Proximity to an investment is key in these types of markets. Through the last recession, many of the secondary- and tertiary-market investments that experienced trouble suffered because out-of-town Investors lacked a realistic understanding of the local markets in which they invested, and that rarely visited them. Thus, when times became tough, those Investors didn’t know where to begin to address those challenges, including their lenders which didn’t know how to apply work-out scenarios.



In secondary and tertiary-markets flying-to a distant may not be an option, due to the time involved and commercial-flights limitations.
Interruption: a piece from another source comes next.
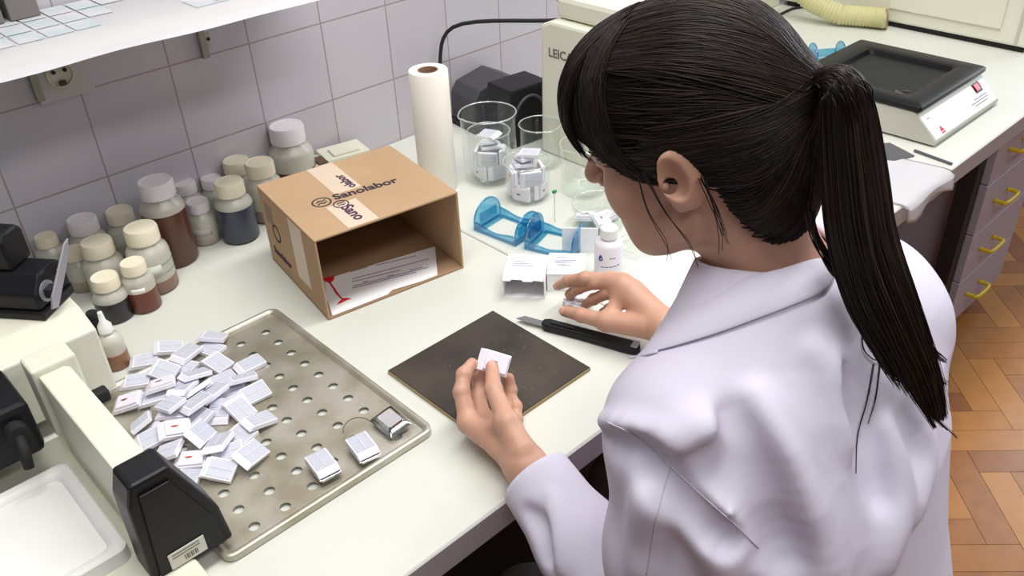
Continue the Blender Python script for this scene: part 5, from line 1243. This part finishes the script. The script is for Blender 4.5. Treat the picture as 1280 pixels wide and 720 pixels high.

Unless the Investors accesses these markets by investing alongside local and regionally-focused developers and lenders, the Investor is starting out with a disadvantage.



Don’t underestimate the local advantage:



Although many local and regional Investors may not appear to be very sophisticated, be careful not to underestimate the well-connected owners that live and breathe those markets every day.



Local real estate investors elect their local politicians, pay their taxes to the local governments, and are country club members with the owners of the primary local employers. Local players may have shortcomings in apparent sophistication, but they overcome it through local business-savvy and local-insight that can’t be found on the Internet.



Less-conventional market analysis:



Market information packaged up nicely is more difficult to find regarding secondary and tertiary opportunities. Visiting with the staff of a convenience store located at “Main St” within a submarket can be more useful than reading a quarterly magazine.



The local sources in secondary and tertiary markets are decent and reliable. Since everything is more tight-knit, it makes easier to keep up with another people’s business.



Regional Investors



Real Estate is local, and you should consider partnering with locals if you are planning investing in those markets. experience and local knowledge are highly needed when looking at risk-adjusted returns.